• Press Release

Filmmaker Oleg Sentsov and others freed in prisoner swap

September 7, 2019

People hold placards with an appeal to free Ukrainian film director Oleg Sentsov during a rally in Kiev on July 1, 2018, to demand the release Oleg Sentsov and other Ukrainian political prisoners in Russia. - Oleg Sentsov, who is serving a 20-year prison sentence in Russia, who have spent more than a month on hunger strike in jail to demand Moscow release Ukrainian political prisoners. (Photo by Genya SAVILOV / AFP) (Photo credit should read GENYA SAVILOV/AFP/Getty Images)
Reacting to the news that Ukrainian filmmaker Oleg Sentsov and dozens of other detainees have been released as a part of prisoner exchange between Russia and Ukraine, Marie Struthers, Amnesty International’s Director for Eastern Europe and Central Asia, said:

“Oleg Sentsov and many others jailed following Russia’s occupation and illegal annexation of Crimea are simply victims of politically-motivated prosecution and they should never have been imprisoned in the first place. While it is a relief that they are now free, it is a travesty to see them being used as human bargaining chips in political deals.

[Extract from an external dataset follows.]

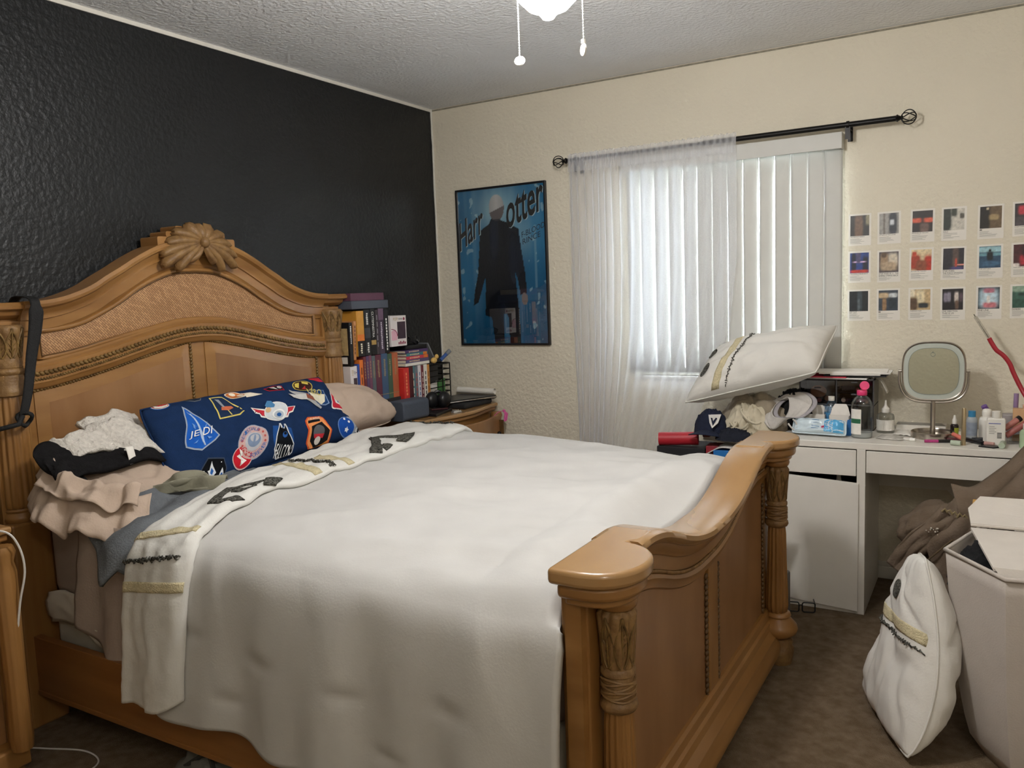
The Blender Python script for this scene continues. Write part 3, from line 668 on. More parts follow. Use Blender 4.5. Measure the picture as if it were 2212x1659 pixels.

“The conflict in eastern Ukraine opened a new and tragic chapter for human rights in the country and beyond. Following his arrest, illegal transfer to Russia and deeply flawed trial by a military court, Oleg Sentsov spent more than six years behind bars.

“The Russian authorities derisively refused to recognize his Ukrainian citizenship and transported him 3,000 kilometers away from his family and native Crimea to the frost-bitten penal colony at Labytnangi in the far north of Russia.

“No-one should be prosecuted and imprisoned solely for political reasons; we demand justice for all remaining prisoners subjected to these politically-motivated trials, those who had been imprisoned solely for exercising their human rights, should be immediately and unconditionally release.”

Background

On September 7, Russia and Ukraine finalized the exchange of 66 prisoners held in both countries. They include 24 Ukrainian sailors captured off the coast of Crimea last year and Ukrainian filmmaker Oleg Sentsov. In 2015 Oleg was sentenced to 20 years in prison after being found guilty of “terrorism” charges following an unfair trial after he voiced his opposition to Russia’s occupation of Crimea.